Le titre de l’exposition « Le fil de la mémoire et autres photographies » porte bien son nom. A travers son parcours, l’Histoire et la mémoire de Dinh Q. Lê se déroulent et transportent le spectateur au cœur du Musée du Quai Branly.
LE TISSAGE DE L’HISTOIRE
Un titre lié également à la technique propre à l’artiste : le tissage de photographie ; procédé original que celui-ci a appris au cours de son enfance. Il raconte que sa tante tressait les nattes. Dinh Q. Lê tresse des photographies. L’artiste souligne que le tissage permet d’insérer d’autres récits, l’enjeu étant de « savoir ce que je veux cacher, dissimuler ou mélanger des images », explique-t-il. Cette technique de création originale se construit donc en réaction aux images. Le choix de l’artiste est centré sur le regard et l’impact que celui-ci peut avoir sur le spectateur. Chacun ayant un parcours visuel propre, il laisse la possibilité aux lectures multiples.

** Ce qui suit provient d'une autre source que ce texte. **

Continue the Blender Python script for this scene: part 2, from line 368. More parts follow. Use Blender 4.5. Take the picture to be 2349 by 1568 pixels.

Dans sa série « Splendor and Darkness » de 2017 Dinh Q. Lê mêle des images du temple d’Angkor et des victimes du génocide perpétré par les Khmers rouges ( 1975 – 1979 ). À travers les monuments, temples de la mémoire, il révèle également l’obscurité de l’Histoire. Le choix du cyanotype – procédé photographique par le biais duquel on obtient un tirage photographique bleu – et de pièces pas entièrement tissées révèlent aussi une volonté commémorative de l’artiste.

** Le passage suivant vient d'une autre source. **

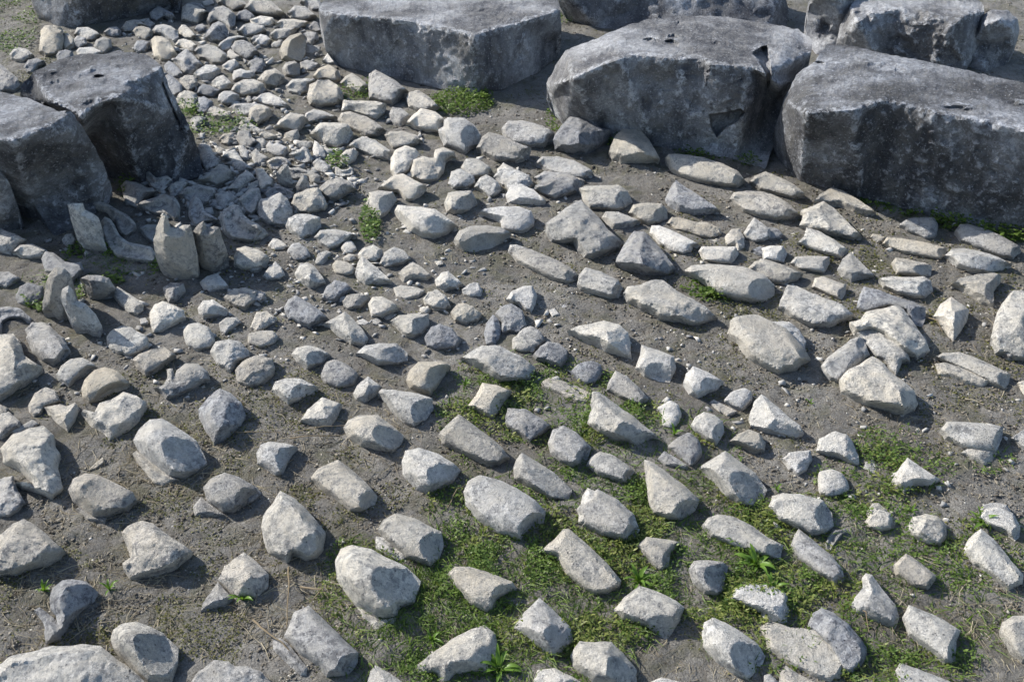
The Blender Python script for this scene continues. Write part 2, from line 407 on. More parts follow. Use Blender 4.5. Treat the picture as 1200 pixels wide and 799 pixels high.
# ---------------------------------------------------------------- the great dressed blocks
def block(name, label, mat, contour, inner, col, holes=(), step=3.2, rough=1.0, sm=1, hfix=None):
    """contour/inner: (x, y, height fraction); col: a point on the foot and the point on the top edge right above it"""
    (fx, fy), (tx, ty) = col
    g = at(fx, fy); r = rays([(tx, ty)])[0]; t = g[1] / r[1]; H = hfix or (CAMZ + r[2] * t)
    c = np.array(contour, float); i_ = np.array(inner, float).reshape(-1, 3)
    if area(c[:, :2]) < 0: c = c[::-1]
    allc = np.vstack([c, i_]); n = len(c)
    P, Fc, src = cdt(c[:, :2], i_[:, :2], [(n + k, n + k + 1) for k in range(len(i_) - 1)])
    zc = np.array([allc[s, 2] if s >= 0 else 0 for s in src]) * H
    _, tc_ = atz(P, zc)
    fine = resample(c[:, :2], step)
    hole_pts = [resample(np.array(h, float), step * .7) for h, dep in holes]
    wob = np.stack([vnoise(np.stack([np.arange(len(fine)) * .55, np.zeros(len(fine)), np.full(len(fine), k)], 1)) - .5 for k in (4.5, 8.5)], 1) * 2.6 * rough
    fine = fine + wob
    inn = grid_in(fine, step)
    ip = [inn]
    ed = resample_open(i_[:, :2], step) if len(i_) > 1 else np.zeros((0, 2))
    if len(ed): ip.append(ed)
    off = len(fine) + sum(len(x) for x in ip); extra = []
    for hp in hole_pts:
        ip.append(hp); m = len(hp); extra += [(off + k, off + (k + 1) % m) for k in range(m)]; off += m
    P2, F, src2 = cdt(fine, np.vstack(ip), extra)
    n = len(fine); ring = [-1] * n
    for k, s in enumerate(src2):
        if 0 <= s < n: ring[s] = k
    ring = [r_ for r_ in ring if r_ >= 0]; isr = np.zeros(len(P2), bool); isr[ring] = True
    # 1/distance is linear over each flat facet
    invt = np.full(len(P2), np.nan); best = np.full(len(P2), 1e9)
    for f in Fc:
        a, b, d_ = P[f[0]], P[f[1]], P[f[2]]; T = np.array([b - a, d_ - a]).T; det = T[0, 0] * T[1, 1] - T[0, 1] * T[1, 0]
        if abs(det) < 1e-6: continue
        uv = (P2 - a) @ np.linalg.inv(T).T; u, v = uv.T; w0 = 1 - u - v
        out = np.maximum(0, -np.minimum(np.minimum(u, v), w0)); sel = out < best
        val = w0 / tc_[f[0]] + u / tc_[f[1]] + v / tc_[f[2]]
        invt[sel] = val[sel]; best[sel] = out[sel]
    P3 = CAM + rays(P2) / invt[:, None]
    dd = dist_poly(P2, fine); dd[isr] = 0
    # relax to round the arrises
    nb = [set() for _ in P2]
    for f in F:
        for a in range(3): nb[f[a]].add(f[(a + 1) % 3]); nb[f[(a + 1) % 3]].add(f[a])
    nbl = [np.array(list(s)) for s in nb]; T_ = 1 / invt
    for _ in range(sm):
        T_ = np.where(isr, T_, np.array([T_[q].mean() if len(q) else T_[k] for k, q in enumerate(nbl)]) * .6 + T_ * .4)
    ray = rays(P2); P3 = CAM + ray * T_[:, None]; un = ray / np.linalg.norm(ray, axis=1)[:, None]
    nz = fbm(P3 + 5, 3.2, 3) * .032 + fbm(P3 + 9, 12.0, 4) * .022 + fbm(P3 + 3, 38.0, 3) * .015
    nz = nz - np.maximum(0, fbm(P3 + 31, 7.0, 3) - .25) * .09
    P3 -= un * (nz * rough * np.clip(dd / (step * 3), 0, 1))[:, None]
    for h, dep in holes:
        hpoly = np.array(h, float); ins = inside(P2, hpoly); hd = dist_poly(P2, hpoly)
        P3 += un * (np.where(ins, dep * np.clip(hd / 2.0, 0, 1), 0))[:, None]
    P3[:, 2] = np.maximum(P3[:, 2], 0)
    flips = 0
    for ff in F[:40]:
        nv = np.cross(P3[ff[1]] - P3[ff[0]], P3[ff[2]] - P3[ff[0]]); flips += 1 if nv @ (CAM - P3[ff[0]]) < 0 else -1
    if flips > 0: F = [ff[::-1] for ff in F]
    cc = P3[ring].mean(0); V, F2 = close_back(P3, F, ring, .9)
    o = link(name, V, F2, MAT[mat], (cc[0], cc[1], 0)); tag(o, label, 'stone block', 'dressed stone blocks round the fragment field')
    return o
def resample_open(p, step):
    out = []
    for a, b in zip(p[:-1], p[1:]):
        n = max(1, int(np.linalg.norm(b - a) / step)); out += [a + (b - a) * k / n for k in range(n)]
    return np.array(out[1:]) if len(out) > 1 else np.zeros((0, 2))

block('stone_block', 'long block with a flat top and a triangular hole in its shaded front face', 'm',
  [(640,98,.45),(650,80,.62),(662,60,.85),(700,45,.97),(730,32,1),(760,23,1),(800,18,1),(850,20,1),(900,28,1),(935,35,1),(953,47,.97),(950,62,.9),(935,92,.62),(915,118,.4),(908,165,.1),
   (897,198,0),(862,187,0),(830,181,0),(770,171,0),(700,160,0),(660,146,0),(645,122,.15)],
  [(652,100,.62),(672,92,.84),(700,79,.95),(725,70,1),(745,65,1),(790,69,1),(815,72,1),(840,76,1),(880,79,.98),(897,87,.95),(912,100,.8)], ((830,181),(830,74)),
  holes=[([(830,134),(852,131),(868,127),(874,132),(868,141),(850,151),(840,162),(833,150)],.11),([(751,46),(762,44),(772,47),(771,50),(757,50)],.05),([(777,47),(788,46),(797,51),(794,56),(783,55)],.05),
         ([(781,41),(790,39),(797,42),(792,45),(783,45)],.05),([(788,27),(796,25),(800,29),(794,31)],.04),([(880,62),(893,54),(900,53),(903,72),(905,96),(899,104),(897,88),(890,72)],.13),
         ([(828,83),(831,82),(828,104),(826,105)],.03),([(833,116),(835,117),(834,130),(832,130)],.05),([(822,129),(827,129),(827,133),(823,133)],.05)])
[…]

Dans une autre œuvre, plus sculpturale, Air Drift in Darkness, trois roches flottent dans la salle d’exposition. Le titre renvoie à un bateau à la dérive, corroboré par les photographies de migrants. La structure, issue d’un travail se rapprochant de la vannerie contemporaine japonaise, permet une grande liberté de forme. Le travail de tissage est d’une grande complexité et la lumière éclaire des milliers de visages, ceux des manifestants du monde entier.
LA RÉAPPROPRIATION DE L’IMAGE DU VIETNAM
Ce n’est pas sans rappeler l’œuvre exposée, en 2021, au Musée du Quai Branly lors de l’exposition « A toi appartient le regard et (…) la liaison infinie entre les choses ». C’est, en effet, du même fonds photographique que l’artiste a choisi ces images. Ce fonds, essentiellement composé de photographies des années 1940 à 1970, est immense (et lourd ! Le transport de 180 kilos de photographies n’est pas chose aisée). Dans une recherche aussi personnelle qu’historique, Dinh Q. Lê présente ces photos dans une quête de mémoire. De son enfance au Vietnam, il ne lui reste pas grand-chose. Car, le départ précipité et violent laisse derrière lui tous les souvenirs de la famille.
S’illustre aussi une réelle volonté de donner un autre récit grâce à ces photographies : en assumant un désir de détruire les images laissées par la guerre, il travaille sur ce rapport complexe qu’entretiennent les médias et l’Etat vietnamien depuis les années 1970.
Dans la série « From Vietnam to Hollywood » de 2003-2004, l’artiste choisit des images célèbres de films hollywoodien et les tisse avec des photographies frappantes de la guerre. Le tissage révèle ainsi un certain équilibre entre le bien et le mal à travers le choix de symboles forts. Comme souvent dans les œuvres de l’artiste, les lectures sont donc ambivalentes : par exemple, l’usage de la couleur orange rappelle à la fois les couchers de soleil hollywoodiens et l’utilisation de l’agent orange – herbicide coloré répandu par l’armée américaine lors de la guerre du Vietnam.
Entre prise de parole mémorielle et une poésie illustrée, cette exposition témoigne, donc, aussi bien de questions récurrentes de l’œuvre de Dinh Q. Lê que d’un enjeu universel : comment restituer l’Histoire dans toute sa complexité.